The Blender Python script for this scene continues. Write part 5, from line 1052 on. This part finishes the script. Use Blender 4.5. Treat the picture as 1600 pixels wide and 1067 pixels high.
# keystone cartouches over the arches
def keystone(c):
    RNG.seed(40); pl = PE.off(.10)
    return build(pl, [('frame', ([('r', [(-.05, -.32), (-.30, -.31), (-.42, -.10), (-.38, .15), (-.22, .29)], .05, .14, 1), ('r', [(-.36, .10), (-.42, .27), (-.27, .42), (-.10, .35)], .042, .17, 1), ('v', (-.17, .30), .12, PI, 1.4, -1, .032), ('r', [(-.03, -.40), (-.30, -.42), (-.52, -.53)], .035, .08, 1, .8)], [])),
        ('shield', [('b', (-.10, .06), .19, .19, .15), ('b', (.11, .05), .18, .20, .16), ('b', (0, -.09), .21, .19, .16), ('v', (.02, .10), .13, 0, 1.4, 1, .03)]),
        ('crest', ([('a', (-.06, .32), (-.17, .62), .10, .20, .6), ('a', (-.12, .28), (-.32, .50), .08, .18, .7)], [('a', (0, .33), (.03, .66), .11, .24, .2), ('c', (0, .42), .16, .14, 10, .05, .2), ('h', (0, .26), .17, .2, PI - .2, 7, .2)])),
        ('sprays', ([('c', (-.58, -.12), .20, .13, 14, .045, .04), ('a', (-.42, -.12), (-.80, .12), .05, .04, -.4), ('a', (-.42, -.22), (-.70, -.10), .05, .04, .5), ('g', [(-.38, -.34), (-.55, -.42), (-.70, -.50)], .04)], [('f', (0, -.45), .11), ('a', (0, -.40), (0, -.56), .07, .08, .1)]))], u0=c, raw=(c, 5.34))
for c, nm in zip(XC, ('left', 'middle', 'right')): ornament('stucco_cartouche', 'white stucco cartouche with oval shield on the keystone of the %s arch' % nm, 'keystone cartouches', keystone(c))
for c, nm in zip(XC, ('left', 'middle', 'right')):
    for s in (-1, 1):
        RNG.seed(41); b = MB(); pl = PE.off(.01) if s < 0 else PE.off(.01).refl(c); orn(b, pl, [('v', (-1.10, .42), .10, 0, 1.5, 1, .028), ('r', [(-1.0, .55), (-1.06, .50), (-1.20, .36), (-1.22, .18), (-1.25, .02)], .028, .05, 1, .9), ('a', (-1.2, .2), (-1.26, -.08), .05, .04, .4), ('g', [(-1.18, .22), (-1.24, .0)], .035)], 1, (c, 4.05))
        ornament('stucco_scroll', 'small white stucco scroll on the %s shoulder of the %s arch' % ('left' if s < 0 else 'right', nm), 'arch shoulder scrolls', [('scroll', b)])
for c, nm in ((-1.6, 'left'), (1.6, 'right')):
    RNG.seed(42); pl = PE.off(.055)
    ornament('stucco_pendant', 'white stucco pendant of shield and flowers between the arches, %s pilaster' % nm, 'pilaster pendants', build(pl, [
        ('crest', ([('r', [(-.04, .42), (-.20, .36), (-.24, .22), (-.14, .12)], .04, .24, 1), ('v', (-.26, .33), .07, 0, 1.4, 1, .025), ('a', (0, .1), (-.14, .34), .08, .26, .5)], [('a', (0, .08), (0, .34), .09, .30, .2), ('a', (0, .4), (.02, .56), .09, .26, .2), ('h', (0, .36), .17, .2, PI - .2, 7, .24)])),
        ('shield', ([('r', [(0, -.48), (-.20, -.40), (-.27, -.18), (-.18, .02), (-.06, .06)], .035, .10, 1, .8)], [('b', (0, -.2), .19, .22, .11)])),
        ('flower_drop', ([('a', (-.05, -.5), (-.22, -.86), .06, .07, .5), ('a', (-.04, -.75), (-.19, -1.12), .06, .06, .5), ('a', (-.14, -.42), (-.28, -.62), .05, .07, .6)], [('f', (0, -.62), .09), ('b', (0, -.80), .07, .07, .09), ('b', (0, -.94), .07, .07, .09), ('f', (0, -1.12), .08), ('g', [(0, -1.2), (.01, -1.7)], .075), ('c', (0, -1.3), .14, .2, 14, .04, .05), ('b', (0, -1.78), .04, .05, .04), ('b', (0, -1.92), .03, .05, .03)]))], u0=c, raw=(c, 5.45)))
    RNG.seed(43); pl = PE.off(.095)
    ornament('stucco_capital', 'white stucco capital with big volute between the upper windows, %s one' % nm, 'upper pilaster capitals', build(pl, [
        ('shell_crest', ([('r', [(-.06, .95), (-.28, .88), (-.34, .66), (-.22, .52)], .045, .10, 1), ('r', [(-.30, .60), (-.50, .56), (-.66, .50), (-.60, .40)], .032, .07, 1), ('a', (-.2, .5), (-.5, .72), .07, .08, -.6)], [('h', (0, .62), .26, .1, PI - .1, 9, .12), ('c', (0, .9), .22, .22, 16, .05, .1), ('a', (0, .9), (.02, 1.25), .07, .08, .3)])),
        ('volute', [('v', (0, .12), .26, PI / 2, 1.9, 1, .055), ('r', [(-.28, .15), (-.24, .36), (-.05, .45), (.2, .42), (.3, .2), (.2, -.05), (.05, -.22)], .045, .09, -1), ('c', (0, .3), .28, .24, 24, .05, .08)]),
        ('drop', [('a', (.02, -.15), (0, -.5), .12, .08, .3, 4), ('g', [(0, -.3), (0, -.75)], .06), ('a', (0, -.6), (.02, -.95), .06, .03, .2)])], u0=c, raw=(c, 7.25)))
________
PROBLEM DETAILS. Every line above should be printed again exactly as it stands.

SOLUTION TO THIS EXERCISE.
The Blender Python script for this scene continues. Write part 5, from line 1052 on. This part finishes the script. Use Blender 4.5. Treat the picture as 1600 pixels wide and 1067 pixels high.
# keystone cartouches over the arches
def keystone(c):
    RNG.seed(40); pl = PE.off(.10)
    return build(pl, [('frame', ([('r', [(-.05, -.32), (-.30, -.31), (-.42, -.10), (-.38, .15), (-.22, .29)], .05, .14, 1), ('r', [(-.36, .10), (-.42, .27), (-.27, .42), (-.10, .35)], .042, .17, 1), ('v', (-.17, .30), .12, PI, 1.4, -1, .032), ('r', [(-.03, -.40), (-.30, -.42), (-.52, -.53)], .035, .08, 1, .8)], [])),
        ('shield', [('b', (-.10, .06), .19, .19, .15), ('b', (.11, .05), .18, .20, .16), ('b', (0, -.09), .21, .19, .16), ('v', (.02, .10), .13, 0, 1.4, 1, .03)]),
        ('crest', ([('a', (-.06, .32), (-.17, .62), .10, .20, .6), ('a', (-.12, .28), (-.32, .50), .08, .18, .7)], [('a', (0, .33), (.03, .66), .11, .24, .2), ('c', (0, .42), .16, .14, 10, .05, .2), ('h', (0, .26), .17, .2, PI - .2, 7, .2)])),
        ('sprays', ([('c', (-.58, -.12), .20, .13, 14, .045, .04), ('a', (-.42, -.12), (-.80, .12), .05, .04, -.4), ('a', (-.42, -.22), (-.70, -.10), .05, .04, .5), ('g', [(-.38, -.34), (-.55, -.42), (-.70, -.50)], .04)], [('f', (0, -.45), .11), ('a', (0, -.40), (0, -.56), .07, .08, .1)]))], u0=c, raw=(c, 5.34))
for c, nm in zip(XC, ('left', 'middle', 'right')): ornament('stucco_cartouche', 'white stucco cartouche with oval shield on the keystone of the %s arch' % nm, 'keystone cartouches', keystone(c))
for c, nm in zip(XC, ('left', 'middle', 'right')):
    for s in (-1, 1):
        RNG.seed(41); b = MB(); pl = PE.off(.01) if s < 0 else PE.off(.01).refl(c); orn(b, pl, [('v', (-1.10, .42), .10, 0, 1.5, 1, .028), ('r', [(-1.0, .55), (-1.06, .50), (-1.20, .36), (-1.22, .18), (-1.25, .02)], .028, .05, 1, .9), ('a', (-1.2, .2), (-1.26, -.08), .05, .04, .4), ('g', [(-1.18, .22), (-1.24, .0)], .035)], 1, (c, 4.05))
        ornament('stucco_scroll', 'small white stucco scroll on the %s shoulder of the %s arch' % ('left' if s < 0 else 'right', nm), 'arch shoulder scrolls', [('scroll', b)])
for c, nm in ((-1.6, 'left'), (1.6, 'right')):
    RNG.seed(42); pl = PE.off(.055)
    ornament('stucco_pendant', 'white stucco pendant of shield and flowers between the arches, %s pilaster' % nm, 'pilaster pendants', build(pl, [
        ('crest', ([('r', [(-.04, .42), (-.20, .36), (-.24, .22), (-.14, .12)], .04, .24, 1), ('v', (-.26, .33), .07, 0, 1.4, 1, .025), ('a', (0, .1), (-.14, .34), .08, .26, .5)], [('a', (0, .08), (0, .34), .09, .30, .2), ('a', (0, .4), (.02, .56), .09, .26, .2), ('h', (0, .36), .17, .2, PI - .2, 7, .24)])),
        ('shield', ([('r', [(0, -.48), (-.20, -.40), (-.27, -.18), (-.18, .02), (-.06, .06)], .035, .10, 1, .8)], [('b', (0, -.2), .19, .22, .11)])),
        ('flower_drop', ([('a', (-.05, -.5), (-.22, -.86), .06, .07, .5), ('a', (-.04, -.75), (-.19, -1.12), .06, .06, .5), ('a', (-.14, -.42), (-.28, -.62), .05, .07, .6)], [('f', (0, -.62), .09), ('b', (0, -.80), .07, .07, .09), ('b', (0, -.94), .07, .07, .09), ('f', (0, -1.12), .08), ('g', [(0, -1.2), (.01, -1.7)], .075), ('c', (0, -1.3), .14, .2, 14, .04, .05), ('b', (0, -1.78), .04, .05, .04), ('b', (0, -1.92), .03, .05, .03)]))], u0=c, raw=(c, 5.45)))
    RNG.seed(43); pl = PE.off(.095)
    ornament('stucco_capital', 'white stucco capital with big volute between the upper windows, %s one' % nm, 'upper pilaster capitals', build(pl, [
        ('shell_crest', ([('r', [(-.06, .95), (-.28, .88), (-.34, .66), (-.22, .52)], .045, .10, 1), ('r', [(-.30, .60), (-.50, .56), (-.66, .50), (-.60, .40)], .032, .07, 1), ('a', (-.2, .5), (-.5, .72), .07, .08, -.6)], [('h', (0, .62), .26, .1, PI - .1, 9, .12), ('c', (0, .9), .22, .22, 16, .05, .1), ('a', (0, .9), (.02, 1.25), .07, .08, .3)])),
        ('volute', [('v', (0, .12), .26, PI / 2, 1.9, 1, .055), ('r', [(-.28, .15), (-.24, .36), (-.05, .45), (.2, .42), (.3, .2), (.2, -.05), (.05, -.22)], .045, .09, -1), ('c', (0, .3), .28, .24, 24, .05, .08)]),
        ('drop', [('a', (.02, -.15), (0, -.5), .12, .08, .3, 4), ('g', [(0, -.3), (0, -.75)], .06), ('a', (0, -.6), (.02, -.95), .06, .03, .2)])], u0=c, raw=(c, 7.25)))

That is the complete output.